EXERCISE PROMPT → Pull out every line in the data that has the string "picture" in it.
* Start DATASET EXTRACT *
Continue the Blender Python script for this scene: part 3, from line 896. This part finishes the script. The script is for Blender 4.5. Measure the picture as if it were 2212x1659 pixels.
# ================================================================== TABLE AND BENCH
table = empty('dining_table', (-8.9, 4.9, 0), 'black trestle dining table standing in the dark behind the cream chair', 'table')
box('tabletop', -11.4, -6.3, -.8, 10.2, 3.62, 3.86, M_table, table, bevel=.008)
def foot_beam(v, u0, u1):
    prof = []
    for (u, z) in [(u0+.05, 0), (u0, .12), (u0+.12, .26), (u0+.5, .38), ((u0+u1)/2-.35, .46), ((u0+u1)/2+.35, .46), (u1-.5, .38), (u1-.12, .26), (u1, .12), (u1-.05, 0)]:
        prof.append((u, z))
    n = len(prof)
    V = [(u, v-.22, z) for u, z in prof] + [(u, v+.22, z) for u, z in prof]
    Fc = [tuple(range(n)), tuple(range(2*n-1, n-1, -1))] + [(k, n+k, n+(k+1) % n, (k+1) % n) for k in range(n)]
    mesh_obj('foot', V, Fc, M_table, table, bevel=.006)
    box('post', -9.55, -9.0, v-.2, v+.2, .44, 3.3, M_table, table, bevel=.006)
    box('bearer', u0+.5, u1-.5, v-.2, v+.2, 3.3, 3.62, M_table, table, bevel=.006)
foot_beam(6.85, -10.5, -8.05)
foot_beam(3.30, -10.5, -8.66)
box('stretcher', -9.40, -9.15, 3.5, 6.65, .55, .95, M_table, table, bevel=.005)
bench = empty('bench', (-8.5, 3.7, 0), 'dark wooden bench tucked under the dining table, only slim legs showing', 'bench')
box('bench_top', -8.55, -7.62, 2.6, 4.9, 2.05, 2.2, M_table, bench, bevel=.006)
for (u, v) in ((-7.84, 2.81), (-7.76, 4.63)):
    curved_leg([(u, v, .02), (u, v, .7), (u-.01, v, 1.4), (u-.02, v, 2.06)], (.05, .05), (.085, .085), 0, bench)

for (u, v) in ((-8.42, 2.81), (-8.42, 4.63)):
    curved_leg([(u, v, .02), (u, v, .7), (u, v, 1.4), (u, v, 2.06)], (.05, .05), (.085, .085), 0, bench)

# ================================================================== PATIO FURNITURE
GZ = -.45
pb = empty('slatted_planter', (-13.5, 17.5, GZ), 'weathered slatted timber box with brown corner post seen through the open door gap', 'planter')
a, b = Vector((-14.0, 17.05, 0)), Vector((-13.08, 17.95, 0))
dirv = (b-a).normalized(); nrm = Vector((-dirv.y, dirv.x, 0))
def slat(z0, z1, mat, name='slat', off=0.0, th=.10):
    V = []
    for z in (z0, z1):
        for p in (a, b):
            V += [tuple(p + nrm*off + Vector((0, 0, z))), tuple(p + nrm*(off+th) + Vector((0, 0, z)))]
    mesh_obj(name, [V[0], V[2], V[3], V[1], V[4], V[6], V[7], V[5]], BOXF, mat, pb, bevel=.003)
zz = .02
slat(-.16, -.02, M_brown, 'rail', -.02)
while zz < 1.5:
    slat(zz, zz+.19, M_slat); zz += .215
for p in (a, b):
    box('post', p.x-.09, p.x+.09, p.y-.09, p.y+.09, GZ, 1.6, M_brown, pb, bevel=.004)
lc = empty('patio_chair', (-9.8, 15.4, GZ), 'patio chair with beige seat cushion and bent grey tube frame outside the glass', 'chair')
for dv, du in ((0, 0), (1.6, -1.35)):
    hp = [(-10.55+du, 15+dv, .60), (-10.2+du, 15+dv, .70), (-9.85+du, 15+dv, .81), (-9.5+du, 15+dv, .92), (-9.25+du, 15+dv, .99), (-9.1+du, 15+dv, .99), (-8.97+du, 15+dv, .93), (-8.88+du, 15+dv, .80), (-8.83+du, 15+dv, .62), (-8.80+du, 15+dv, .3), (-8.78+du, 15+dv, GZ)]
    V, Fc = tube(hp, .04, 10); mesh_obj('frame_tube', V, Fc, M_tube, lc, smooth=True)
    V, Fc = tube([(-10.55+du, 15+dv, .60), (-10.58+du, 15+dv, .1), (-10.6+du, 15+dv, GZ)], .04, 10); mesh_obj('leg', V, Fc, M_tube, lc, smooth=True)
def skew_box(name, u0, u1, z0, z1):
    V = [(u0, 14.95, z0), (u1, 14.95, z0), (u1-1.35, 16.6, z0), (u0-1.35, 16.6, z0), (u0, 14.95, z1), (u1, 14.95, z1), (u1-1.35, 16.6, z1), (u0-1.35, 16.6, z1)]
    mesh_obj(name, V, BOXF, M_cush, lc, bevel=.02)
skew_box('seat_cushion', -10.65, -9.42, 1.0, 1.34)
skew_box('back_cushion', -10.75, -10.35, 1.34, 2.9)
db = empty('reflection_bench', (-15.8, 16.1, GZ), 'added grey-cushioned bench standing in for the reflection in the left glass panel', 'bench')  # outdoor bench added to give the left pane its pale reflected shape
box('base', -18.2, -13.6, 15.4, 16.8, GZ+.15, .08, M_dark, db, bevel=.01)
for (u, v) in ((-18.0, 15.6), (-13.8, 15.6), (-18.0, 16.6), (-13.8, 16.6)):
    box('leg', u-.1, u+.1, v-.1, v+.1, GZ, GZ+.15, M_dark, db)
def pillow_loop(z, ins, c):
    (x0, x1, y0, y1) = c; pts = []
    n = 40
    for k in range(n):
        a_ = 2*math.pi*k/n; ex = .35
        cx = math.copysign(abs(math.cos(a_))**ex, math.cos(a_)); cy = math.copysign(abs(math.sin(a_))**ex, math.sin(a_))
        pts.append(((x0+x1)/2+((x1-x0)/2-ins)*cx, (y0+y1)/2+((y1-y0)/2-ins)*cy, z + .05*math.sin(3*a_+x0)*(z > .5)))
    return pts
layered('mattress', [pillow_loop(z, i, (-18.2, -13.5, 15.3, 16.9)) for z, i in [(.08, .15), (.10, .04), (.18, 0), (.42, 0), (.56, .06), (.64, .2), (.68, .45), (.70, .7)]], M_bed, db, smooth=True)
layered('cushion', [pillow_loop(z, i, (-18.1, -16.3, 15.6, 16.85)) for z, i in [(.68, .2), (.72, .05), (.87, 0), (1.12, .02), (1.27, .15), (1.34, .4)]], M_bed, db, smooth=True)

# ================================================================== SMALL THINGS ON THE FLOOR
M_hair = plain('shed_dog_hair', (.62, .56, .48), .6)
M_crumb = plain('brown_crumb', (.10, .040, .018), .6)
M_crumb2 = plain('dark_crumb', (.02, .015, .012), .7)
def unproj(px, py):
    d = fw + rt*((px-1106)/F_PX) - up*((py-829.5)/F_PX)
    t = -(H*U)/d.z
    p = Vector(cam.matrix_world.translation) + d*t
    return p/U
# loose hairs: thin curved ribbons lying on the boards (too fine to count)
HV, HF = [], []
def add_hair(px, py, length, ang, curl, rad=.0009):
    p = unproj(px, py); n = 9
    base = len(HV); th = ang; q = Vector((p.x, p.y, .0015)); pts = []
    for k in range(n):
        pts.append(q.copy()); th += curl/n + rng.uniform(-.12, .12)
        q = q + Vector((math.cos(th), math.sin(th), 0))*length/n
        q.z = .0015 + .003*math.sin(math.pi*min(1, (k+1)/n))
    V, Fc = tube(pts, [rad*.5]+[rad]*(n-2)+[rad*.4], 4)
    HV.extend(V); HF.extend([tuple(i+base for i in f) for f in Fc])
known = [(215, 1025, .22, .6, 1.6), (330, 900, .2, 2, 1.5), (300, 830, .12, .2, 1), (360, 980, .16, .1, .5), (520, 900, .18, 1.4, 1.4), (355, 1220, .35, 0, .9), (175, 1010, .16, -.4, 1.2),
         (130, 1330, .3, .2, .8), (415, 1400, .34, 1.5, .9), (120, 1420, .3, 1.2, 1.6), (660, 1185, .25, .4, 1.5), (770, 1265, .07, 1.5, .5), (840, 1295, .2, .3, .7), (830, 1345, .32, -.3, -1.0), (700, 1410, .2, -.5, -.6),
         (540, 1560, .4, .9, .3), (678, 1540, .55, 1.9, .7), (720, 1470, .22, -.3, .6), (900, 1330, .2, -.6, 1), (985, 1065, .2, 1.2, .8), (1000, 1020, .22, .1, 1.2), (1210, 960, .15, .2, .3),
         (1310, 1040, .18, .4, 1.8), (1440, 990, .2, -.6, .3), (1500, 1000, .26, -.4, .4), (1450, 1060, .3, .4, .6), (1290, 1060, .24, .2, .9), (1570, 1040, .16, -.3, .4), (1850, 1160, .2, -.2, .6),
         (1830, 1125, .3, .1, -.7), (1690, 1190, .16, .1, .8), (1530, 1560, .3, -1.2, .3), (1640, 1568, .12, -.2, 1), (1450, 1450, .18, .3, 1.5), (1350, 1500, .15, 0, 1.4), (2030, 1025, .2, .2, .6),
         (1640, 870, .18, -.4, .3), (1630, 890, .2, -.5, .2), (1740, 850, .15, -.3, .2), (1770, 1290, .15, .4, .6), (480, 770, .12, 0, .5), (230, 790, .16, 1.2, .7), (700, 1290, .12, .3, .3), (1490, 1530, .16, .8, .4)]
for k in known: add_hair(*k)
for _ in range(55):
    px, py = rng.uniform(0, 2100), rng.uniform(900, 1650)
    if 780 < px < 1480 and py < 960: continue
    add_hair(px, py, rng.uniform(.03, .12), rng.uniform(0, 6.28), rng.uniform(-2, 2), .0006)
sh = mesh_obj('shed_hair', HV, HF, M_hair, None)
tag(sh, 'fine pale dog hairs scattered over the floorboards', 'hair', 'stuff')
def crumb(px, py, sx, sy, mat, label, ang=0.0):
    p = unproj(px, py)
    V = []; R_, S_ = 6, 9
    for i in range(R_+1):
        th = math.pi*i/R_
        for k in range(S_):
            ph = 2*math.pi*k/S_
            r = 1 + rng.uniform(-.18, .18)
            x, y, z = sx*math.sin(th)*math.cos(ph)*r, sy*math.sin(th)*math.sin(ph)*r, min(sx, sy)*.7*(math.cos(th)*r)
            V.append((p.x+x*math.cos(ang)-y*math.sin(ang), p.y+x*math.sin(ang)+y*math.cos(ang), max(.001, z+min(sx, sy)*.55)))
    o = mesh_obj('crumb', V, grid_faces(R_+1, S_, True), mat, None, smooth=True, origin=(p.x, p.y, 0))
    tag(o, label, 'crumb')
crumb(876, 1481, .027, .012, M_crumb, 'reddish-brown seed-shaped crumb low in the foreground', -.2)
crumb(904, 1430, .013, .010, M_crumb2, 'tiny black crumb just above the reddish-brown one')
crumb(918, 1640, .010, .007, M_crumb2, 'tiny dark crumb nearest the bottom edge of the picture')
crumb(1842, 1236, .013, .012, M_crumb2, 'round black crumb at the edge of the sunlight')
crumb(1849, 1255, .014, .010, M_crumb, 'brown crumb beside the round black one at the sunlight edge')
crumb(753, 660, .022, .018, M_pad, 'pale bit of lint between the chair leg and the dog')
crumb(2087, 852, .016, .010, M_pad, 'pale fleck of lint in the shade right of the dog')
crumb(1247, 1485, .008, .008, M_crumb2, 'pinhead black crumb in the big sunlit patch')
* End DATASET EXTRACT *
ANSWER IN FULL →
Continue the Blender Python script for this scene: part 3, from line 896. This part finishes the script. The script is for Blender 4.5. Measure the picture as if it were 2212x1659 pixels.
crumb(918, 1640, .010, .007, M_crumb2, 'tiny dark crumb nearest the bottom edge of the picture')